Au final, le ressenti envers Inhumans est à l’image de la série : quelconque. Il n’y a pas de raisons de vouloir la détester plus que ça (sauf si vous êtes des Inhumans-sexuels, je suppose), et pas d’arguments pour vouloir la porter aux nues. Malgré l’atout techonologique, ABC et Marvel ne réussissent pas une seconde à transcender sa nature de produit TV formaté qui, malgré une approche un peu différente, ne se hisse en rien au-dessus de ce qu’on peut retrouver, et dans le super-héroïque, et dans les drames familiaux. L’image, la technique, l’histoire, tout ne respire que la médiocrité, de celle qui vous feront très rapidement oublier ce que vous avez regardé.
Ce n’est pas qu’il n’y ait pas de bonnes choses à
retenir tout du long. Outre Lockjaw qui
reste malgré tout une bonne mascotte, certaines idées comme la mise en scène du
pouvoir de Karnak, le jeu acceptable
de Rehon, un ensemble assez rythmé
(tout va plutôt vite) ou même une certaine énergie par Serinda Swan dans la seconde partie du récit permettent de relativiser l’ensemble.

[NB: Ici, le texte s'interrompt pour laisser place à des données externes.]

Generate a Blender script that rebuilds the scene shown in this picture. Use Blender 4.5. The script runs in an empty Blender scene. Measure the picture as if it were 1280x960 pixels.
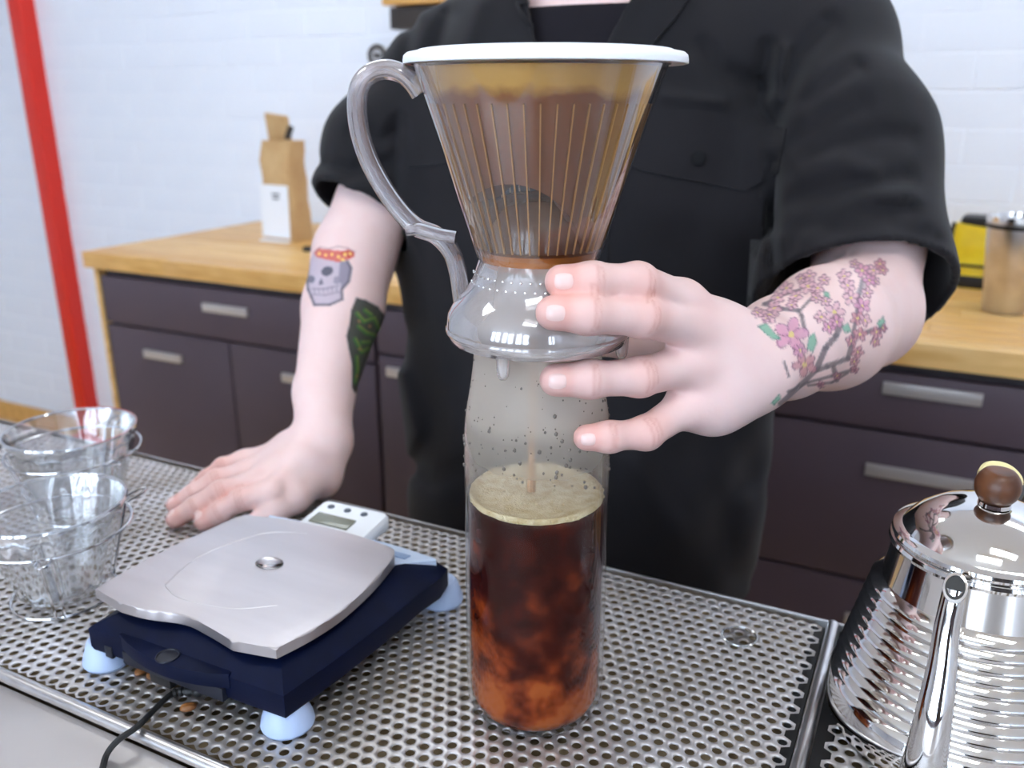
import bpy, bmesh, math, random
import numpy as np
from mathutils import Vector, Matrix, noise
from mathutils.bvhtree import BVHTree
random.seed(7)
sc = bpy.context.scene
COL = sc.collection

# ------------------------------------------------------------------ camera
F = 1080.0; PITCH = math.radians(18.2); H = 0.365
CP, SP = math.cos(PITCH), math.sin(PITCH)
cam = bpy.data.objects.new('camera', bpy.data.cameras.new('camera')); COL.objects.link(cam)
cam.location = (0, 0, H); cam.rotation_euler = (math.pi/2 - PITCH, 0, 0)
cam.data.sensor_width = 36; cam.data.lens = F/1280*36; cam.data.clip_start = .02
cam.data.dof.use_dof = True; cam.data.dof.focus_distance = .46; cam.data.dof.aperture_fstop = 8
sc.camera = cam
# ------------------------------------------------------------------ world, exposure
wd = bpy.data.worlds.new('world'); sc.world = wd; wd.use_nodes = True
bgn = wd.node_tree.nodes['Background']; bgn.inputs[0].default_value = (.71, .86, 1.04, 1); bgn.inputs[1].default_value = 3.7
LAMP = 3.9
sc.view_settings.view_transform = 'Standard'; sc.view_settings.look = 'None'
sc.view_settings.exposure = 1.45; sc.view_settings.gamma = 1; sc.view_settings.use_curve_mapping = False
sc.cycles.use_denoising = True
sc.cycles.max_bounces = 14; sc.cycles.transparent_max_bounces = 24; sc.cycles.transmission_bounces = 12
sc.cycles.caustics_reflective = False; sc.cycles.caustics_refractive = False
sc.cycles.sample_clamp_indirect = 6

# ------------------------------------------------------------------ points measured from the photograph
def ray(px, py):
    a = (px-640)/F; b = (480-py)/F
    return np.array([a, CP+b*SP, -SP+b*CP])
def A(px, py, d): return np.array([0, 0, H]) + ray(px, py)*d
def Z(px, py, z=0.0):
    r = ray(px, py); return np.array([0, 0, H]) + r*((z-H)/r[2])
def proj(P):
    q = P - np.array([0, 0, H]); d = q[..., 1]*CP - q[..., 2]*SP; up = q[..., 1]*SP + q[..., 2]*CP
    return 640+F*q[..., 0]/d, 480-F*up/d, d
U = np.array([.895, -.446, 0]); V = np.array([.446, .895, 0]); ANG = math.atan2(U[1], U[0])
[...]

Mais à côté on retrouve des fautes d’écriture, de jeu (encore une fois : Anson Mount ou Ken Leung, c’est juste pas possible), et
clairement le manque d’ambition de la série à vouloir proposer quelque chose de
réellement différent convaincra la majorité des spectateurs de ne pas lui
donner sa chance. Si ce n’est la chance que vous tombiez un jour dessus, par
hasard, lors de l’éventuelle diffusion en VF.
Inhumans est une expérience typique de série qui a un potentiel mais ne le réalise jamais. L’apport technique de l’IMAX tombe face à la platitude de la réalisation, et le manque d’envie et de moyens ne la fait jamais se relever. L’histoire est quelconque, les acteurs sont dans l’ensemble quelconque, en fait : tout est quelconque. On pourra y jeter un œil par curiosité, puisqu’il n’y a pas vraiment de raison de détester la série. Comme il n’y a pas non plus de raisons de s’y intéresser. Anecdotique jusqu’au bout, il y a grand chance que vous ayez déjà oublié qu’Inhumans a existé d’ici la fin de l’année.